War is not Hell, because Hell only punishes the guilty. Come and See takes the epic battlefield, the villainous German and the heroic Allied soldier and buries them. What we are forced to witness instead is the desecration of youth and normality, the amazing collective acceptance of people's roles in war, and what murder on this scale feels like when distilled down to a near-Medieval locality. Everyone's bloody part in it is played out on the earthy and hyper real backdrop.

Klimov achieves what Terrence Malick attempted in his flawed-but-grand return "The Thin Red Line". He does it with more grace and without resorting to attempts at philosophy and overwrought narration. Malick expected us to read deeply into the images of nature, from leaf to animal, obliviously co-existing with mayhem. Klimov simply shows us this continuation to add to the layers of realism. A large stork pokes it's head inquisitively into a bivouac in one of the films most striking images, and as it peers around the viewer is transported to the moment. The use of sound adds to this effect, as when Florya's ears ring following an artillery barrage and we hear only the muffled shouts and bangs behind the piercing howl in his head. The effect is not intended to make the viewer step back - as would be the case in a surreal work - but to step in. We are behind or alongside characters as they run across a field, there are few if any long-range shots that are not from another character’s perspective and much of the dialogue is spoken directly to the camera, in fact to the audience. We are not one character, but all of them, and we see the horrors through their eyes and hear what they hear.

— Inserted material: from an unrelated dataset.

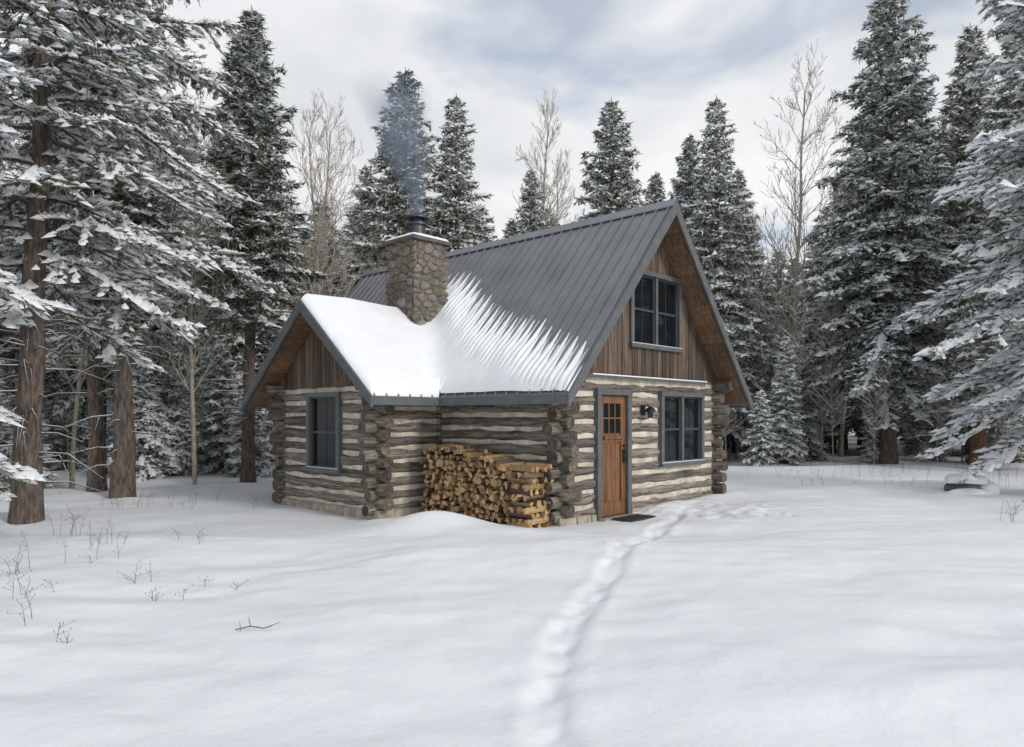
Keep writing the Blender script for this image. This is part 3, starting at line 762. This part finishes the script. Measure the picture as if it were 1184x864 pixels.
SPA = conifer('spruce_a', 14, 2.7, .16, 210, 11, .21, .036, 15, .95, .55, .17, .42, ts=.14, snowsz=1.15, twigs=False)
SPB = conifer('spruce_b', 14, 2.9, .10, 200, 12, .21, .036, 14, .95, .75, .19, .44, ts=.15, snowsz=1.2, twigs=False)
SPC = conifer('spruce_c', 14, 2.0, .34, 160, 13, .20, .032, 19, 1.0, .45, .16, .42, dead=40, snowsz=1.1)
BIG = conifer('spruce_big', 17, 3.6, .15, 230, 14, .20, .031, 17, 1.3, .75, .24, .38, ts=.15, dead=25, snowsz=1.25, twigs=False)
FAR = [conifer('spruce_far_a', 14, 2.8, .12, 140, 15, .36, .068, 7, .5, .6, .17, .54, ts=.19, snowsz=1.8, twigs=False),
       conifer('spruce_far_b', 14, 2.3, .25, 130, 16, .36, .068, 8, .5, .5, .17, .54, ts=.19, snowsz=1.8, dead=15, twigs=False)]
HP1 = conifer('pine_hero', 15, 3.4, .24, 96, 21, .12, .0115, 40, 1.7, .64, .20, .24, ts=.14, snowsz=1.2, lean=.04, shape=.45, dead=45)
HP2 = conifer('spruce_hero', 15, 3.6, .10, 125, 22, .12, .012, 38, 2.0, .85, .20, .26, ts=.15, snowsz=1.4, shape=.5, dead=20)
YNG = conifer('young_a', 4.5, 1.25, .03, 75, 31, .17, .034, 18, 1.9, .6, .05, .62, ts=.12, snowsz=1.2, twigs=False)
YNG2 = conifer('young_b', 6.5, 1.3, .03, 85, 32, .19, .036, 17, 1.7, .7, .07, .62, ts=.13, snowsz=1.2, twigs=False)
BA = bare('bare_a', 14, 41, .12, .62, 3, lat=.30, r2=.36); BB = bare('bare_b', 12, 42, .10, .5, 3, lat=.3, r2=.36); BS = bare('sapling', 5, 43, .025, .6, 2, True)

def tree(mesh, h0, x, y, h, name='conifer_tree', rz=None, parent=None, wide=1.0):
    o = bpy.data.objects.new(name, mesh); COL.objects.link(o)
    s = h / h0; o.scale = (s * wide, s * wide, s); o.rotation_euler = (0, 0, random.uniform(0, 6.28) if rz is None else rz)
    o.location = (x, y, float(gz(x, y)))
    if parent: o.parent = parent
    return o
# foreground
tree(HP1, 15, -8.15, 12.2, 15, 'pine_tree', rz=0)
tree(HP1, 15, -8.6, 16.0, 17, 'pine_tree', rz=2.1, wide=.9)
tree(SPC, 14, -9.6, 16.8, 15, 'spruce_tree', rz=4.0)
tree(HP2, 15, -8.9, 8.9, 12.5, 'spruce_tree', rz=1.0)
tree(SPC, 14, -7.2, 19.8, 13.0, 'spruce_tree', rz=.5, wide=1.15)
tree(BIG, 17, -15.5, 19.5, 17, 'spruce_tree')
tree(SPA, 14, -12.2, 21.5, 14.5, 'spruce_tree')
tree(SPB, 14, -10.0, 26, 15, 'spruce_tree')
# behind cabin
for x, y, h, m_, w in ((-4.07, 28, 15.2, SPA, 1.12), (-2.1, 29, 14.7, SPB, .92), (.8, 32, 12.8, SPB, .82), (3.8, 28, 14.1, SPA, 1.05), (6.75, 34, 13.2, SPA, .95),
                       (8.0, 28, 14.1, SPB, .88), (7.6, 31, 13.8, SPA, .85), (-6.3, 31, 12.5, SPB, .9), (10.2, 33, 13.0, SPB, .9)):
    tree(m_, 14, x, y, h, 'spruce_tree', wide=w)
# right side
tree(BIG, 17, 13.5, 26, 17.8, 'spruce_tree', rz=1.2)
tree(BIG, 17, 16.0, 22.0, 17.0, 'spruce_tree', rz=3.0)
tree(HP2, 15, 11.6, 14.8, 14.5, 'spruce_tree', rz=2.6)
tree(SPB, 14, 18.5, 29, 16, 'spruce_tree'); tree(SPC, 14, 16.8, 26.5, 16, 'spruce_tree')
# bare trees
for x, y, h, m_, hh_ in ((10.4, 27, 14.6, BA, 14), (1.1, 34, 15.2, BB, 12), (-5.9, 24, 11.0, BB, 12), (-8.3, 19, 9, BB, 12), (-7.4, 25.5, 12, BA, 14), (-11.2, 18.5, 9, BB, 12), (13.6, 30, 12, BB, 12), (-5.0, 27, 11, BA, 14), (9.3, 30, 11, BB, 12), (2.2, 33, 13, BA, 14)):
    tree(m_, hh_, x, y, h, 'bare_tree', wide=.9)

# distant forest
DF = empty('distant_forest')
rg = random.Random(77); cnt = 0
for i in range(230):
    y = 32 + 50 * rg.random() ** 1.3; ang = rg.uniform(-.84, .84); x = y * ang * 1.05
    side = abs(ang - .03)
    if side < .40: h = min(rg.uniform(.21, .295) * y + 1.7, 18)
    else: h = min(rg.uniform(.30, .46) * y + 1.7, 19)
    if y < 36 and rg.random() < .4: m_, h0 = rg.choice([SPA, SPB, SPC]), 14
    else: m_, h0 = rg.choice(FAR), 14
    tree(m_, h0, x, y, h, 'spruce', rz=rg.uniform(0, 6.28), parent=DF, wide=max(.85, 10 / h * rg.uniform(.8, 1.15)) if h < 10 else rg.uniform(.9, 1.2))
US = empty('forest_understory')
for i in range(185):
    y = rg.uniform(20, 38); ang = rg.uniform(-.85, .85); x = y * ang
    if y < 25 and -.35 < ang < .42: continue
    if y < 24 and ang > .3: continue
    if math.hypot(x + 2, y - 16) < 7.5: continue
    if rg.random() < .6: tree(rg.choice([YNG, YNG2]), 5.5, x, y, rg.uniform(2.0, 5.5), 'young_conifer', rz=rg.uniform(0, 6.28), parent=US)
    else: tree(BS, 5, x, y, rg.uniform(3, 7), 'sapling', rz=rg.uniform(0, 6.28), parent=US)
for x, y, h in ((-7.9, 21.5, 3.2), (-9.0, 22.5, 4), (-5.9, 22.5, 3.6), (-10.8, 21, 3), (-13, 18, 3.2), (8.6, 25, 2.6), (9.6, 26, 3.2), (-11.6, 17.5, 2.2), (-12.2, 17.0, 2.8), (-10.2, 20, 3.4)):
    tree(YNG, 4.5, x, y, h, 'young_conifer', parent=US)

# snag, rock, weeds
sn = MB(); pts = [(0, 0, -.2), (.02, 0, .5), (-.02, .02, 1.1), (.05, 0, 1.6)]
sn.tube(pts, [.36, .27, .24, .20], 14, M_SNAG, M_SNAG, jit=.12)
for k in range(9):
    a_ = k * .7; sn.tube([(.18 * math.cos(a_), .18 * math.sin(a_), 1.45), (.22 * math.cos(a_), .22 * math.sin(a_), 1.8 + random.random() * .5)], [.07, .008], 5, M_SNAG, jit=.2)
o = sn.build('tree_stump'); o.location = (15.4, 24.0, float(gz(15.4, 24)))
def blob(mb, c, r, mat, seed, n=20, zmin=-1):
    rg_ = np.random.RandomState(seed); ph_ = rg_.rand(6) * 6; vs = []
    for i in range(n + 1):
        th_ = math.pi * i / n
        for j in range(2 * n):
            p_ = math.pi * j / n; w = 1 + .12 * math.sin(2 * p_ + ph_[0]) * math.sin(th_) + .08 * math.sin(3 * p_ + ph_[1] + 2 * th_) + .05 * math.sin(5 * th_ + ph_[2])
            z_ = max(math.cos(th_), zmin)
            vs.append((c[0] + r[0] * w * math.sin(th_) * math.cos(p_), c[1] + r[1] * w * math.sin(th_) * math.sin(p_), c[2] + r[2] * w * z_))
    fs = [(i * 2 * n + j, (i + 1) * 2 * n + j, (i + 1) * 2 * n + (j + 1) % (2 * n), i * 2 * n + (j + 1) % (2 * n)) for i in range(n) for j in range(2 * n)]
    mb.add(vs, fs, mat, smooth=True)
rk = MB(); blob(rk, (0, 0, .04), (.33, .28, .22), M_ROCK, 1); blob(rk, (.0, 0, .22), (.37, .33, .15), M_SNOWROOF, 2, zmin=-.3); blob(rk, (.40, -.05, .04), (.28, .22, .20), M_SNOWROOF, 3); blob(rk, (-.1, -.32, -.02), (.5, .2, .10), M_SNOWROOF, 4)
o = rk.build('snow_capped_rock'); o.location = (9.65, 15.5, float(gz(9.65, 15.5)) + .03)

def weed(x, y, h, n, seed, spread=.25, br=5):
    rg_ = random.Random(seed); w = MB()
    for i in range(n):
        bx_, by_ = rg_.gauss(0, spread * .5), rg_.gauss(0, spread * .5); hh_ = h * rg_.uniform(.5, 1.1); lx_, ly_ = rg_.gauss(0, .25), rg_.gauss(0, .2)
        P = [(bx_ + lx_ * hh_ * t * t, by_ + ly_ * hh_ * t * t, -.05 + hh_ * t) for t in (0, .3, .6, .85, 1)]
        w.tube(P, [.0032, .0028, .0022, .0017, .001], 4, M_WEED)
        for k in range(br):
            t = rg_.uniform(.35, 1); p = Vector((bx_ + lx_ * hh_ * t * t, by_ + ly_ * hh_ * t * t, -.05 + hh_ * t)); q_ = p + Vector((rg_.gauss(0, .05), rg_.gauss(0, .05), rg_.uniform(.01, .07)))
            w.tube([p, q_], [.0016, .0009], 3, M_WEED); w.tube([q_, q_ + Vector((0, 0, .014))], [.0035, .002], 4, M_WEED)
    o = w.build('dry_weed'); o.location = (x, y, float(gz(x, y)))
for i, (x, y, h, n) in enumerate(((-4.05, 5.9, .42, 3), (-3.35, 5.5, .16, 2), (-4.6, 7.0, .3, 4), (-3.9, 7.6, .25, 3), (-3.3, 6.8, .18, 3), (-5.5, 8.0, .4, 5), (-5.3, 9.5, .35, 6), (-6.4, 10.5, .45, 7), (-4.9, 8.6, .3, 4), (-4.2, 9.6, .2, 3), (-2.9, 7.4, .12, 2),
                                  (-7.5, 14.0, .5, 10), (-6.6, 14.6, .45, 8), (-5.6, 13.2, .3, 4), (7.6, 11.0, .4, 7), (8.1, 10.4, .45, 9), (8.4, 11.6, .5, 8), (8.7, 16.4, .35, 5), (10.9, 17, .6, 10), (12.5, 19, .8, 12), (9.6, 19.5, .7, 10), (13.5, 21, .9, 14), (7.9, 20, .5, 8), (11.4, 21.5, .8, 12), (15, 20, .9, 14), (13.4, 18.3, .7, 10), (7.2, 17, .3, 5))):
    weed(x, y, h, n, 100 + i, spread=.25 + .6 * (y > 13))
tw = MB()
tw.tube([(-.16, 0, .01), (-.05, .02, .03), (.06, 0, .02), (.18, .03, .06)], [.004, .005, .004, .002], 5, M_WEED)
tw.tube([(-.05, .02, .03), (-.07, .03, .10)], [.004, .002], 5, M_WEED); tw.tube([(.06, 0, .02), (.14, -.04, .05)], [.003, .001], 5, M_WEED)
tw.tube([(-.12, 0, .0), (-.13, .01, .07)], [.003, .002], 5, M_WEED)
o = tw.build('fallen_twig'); o.location = (-1.98, 5.62, float(gz(-1.98, 5.62)))

# ------------------------------------------------------------------ sky, sun, camera
w = bpy.data.worlds.new('World'); SC.world = w; w.use_nodes = True; nt = w.node_tree
bg = nt.nodes['Background']; bg.inputs[1].default_value = .1
sd = Vector((.66, -.55, .42)).normalized()
sky = node(nt, 'ShaderNodeTexSky', sky_type='NISHITA'); sky.sun_disc = False
sky.sun_elevation = math.asin(sd.z); sky.sun_rotation = math.atan2(sd.x, sd.y)
tc = node(nt, 'ShaderNodeTexCoord'); sp = node(nt, 'ShaderNodeSeparateXYZ'); nt.links.new(tc.outputs['Generated'], sp.inputs[0])
def mw(op, a, b_):
    n = node(nt, 'ShaderNodeMath', operation=op)
    for i, v in enumerate((a, b_)):
        if isinstance(v, (int, float)): n.inputs[i].default_value = v
        else: nt.links.new(v, n.inputs[i])
    return n.outputs[0]
den = mw('ADD', mw('MAXIMUM', sp.outputs[2], 0), .22)
cv = node(nt, 'ShaderNodeCombineXYZ'); nt.links.new(mw('DIVIDE', sp.outputs[0], den), cv.inputs[0]); nt.links.new(mw('DIVIDE', sp.outputs[1], den), cv.inputs[1]); cv.inputs[2].default_value = 5.7
n1 = node(nt, 'ShaderNodeTexNoise'); setin(n1, Scale=1.9, Detail=5, Roughness=.5, Distortion=.3); nt.links.new(cv.outputs[0], n1.inputs['Vector'])
fac = ramp(nt, n1.outputs[0], [(.38, (.5,) * 3), (.50, (1, 1, 1))])
n2 = node(nt, 'ShaderNodeTexNoise'); setin(n2, Scale=2.4, Detail=4, Roughness=.5); nt.links.new(cv.outputs[0], n2.inputs['Vector'])
cc = ramp(nt, n2.outputs[0], [(.35, (.75, .77, .805)), (.60, (.95, .955, .965))])
cm = node(nt, 'ShaderNodeVectorMath', operation='SCALE'); cm.inputs['Scale'].default_value = 10.0; nt.links.new(cc, cm.inputs[0])
skb = node(nt, 'ShaderNodeVectorMath', operation='MULTIPLY'); nt.links.new(sky.outputs[0], skb.inputs[0]); skb.inputs[1].default_value = (1.6, 1.6, 1.6)
nt.links.new(mix(nt, fac, skb.outputs[0], cm.outputs[0]), bg.inputs[0])

sl = bpy.data.lights.new('sun', 'SUN'); sl.energy = 1.5; sl.angle = math.radians(10); sl.color = (1, .95, .88)
so = bpy.data.objects.new('sun', sl); COL.objects.link(so); so.rotation_euler = sd.to_track_quat('Z', 'Y').to_euler()

cam = bpy.data.cameras.new('camera'); co = bpy.data.objects.new('camera', cam); COL.objects.link(co)
cam.sensor_width = 36; cam.lens = 36 * 840 / 1184; cam.shift_y = 51 / 1184; cam.clip_end = 2000; cam.clip_start = .05
co.location = (0, 0, 1.7); co.rotation_euler = (math.radians(90), 0, 0); SC.camera = co
SC.view_settings.view_transform = 'Standard'; SC.view_settings.look = 'None'; SC.view_settings.exposure = 0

Central to the sheer brutish power of the film is the performance of Aleksei Kravchenko. It's hard to think of many actors who have ever come close to what is achieved by him and Klimov in every shot and scene. He was just fifteen when the film was made in 1985, and yet here is a performance so mind-boggling real, so pure. Many of the cast could out-perform the actors forging their wealthy careers in Hollywood where a rave-review happily follows along behind any turn featuring some stage-school blubbing and shouting. Nothing remotely approaching Kravchenko's performance has ever been achieved by more than a handful of people in the world of cinema.

Klimov, too, deserves to be lauded to the rafters. Following this film he voluntarily quit the "business", having accomplished what he set out to do. In some ways, his decision is justifiable, yet it seems a terrible shame that this undoubted genius of cinema stopped after just twelve pictures. However, it would be nigh-impossible to make anything matching Come and See. His most incredible achievement of all in this film is not the lengthy village massacre, but a single unexpected moment with such power that it leaves you gasping. Florya and his beautiful female friend Glasha search the deserted home village of Florya's family. He suddenly takes off towards where he believes his family have all gone to hide from the Nazis and she runs with him, yet as she does so she glances back. Piled against the back of the barn are all the townsfolk, butchered. She lets out a howl and runs on with the oblivious Florya. There is no “Why, God, why!” floor-pounding, no clichéd “We have to get through this” earnest baloney or tacked-on faux-romantic subplot, and there is no doubting that this is the one war movie everyone should see.

This film has been called surreal and impressionistic, but this is the wrong conclusion. Come and See is reality and truth. It represents the struggle to survive and the burdens we bear after living through disgraceful times. Come and See, but be prepared to despair in so many ways.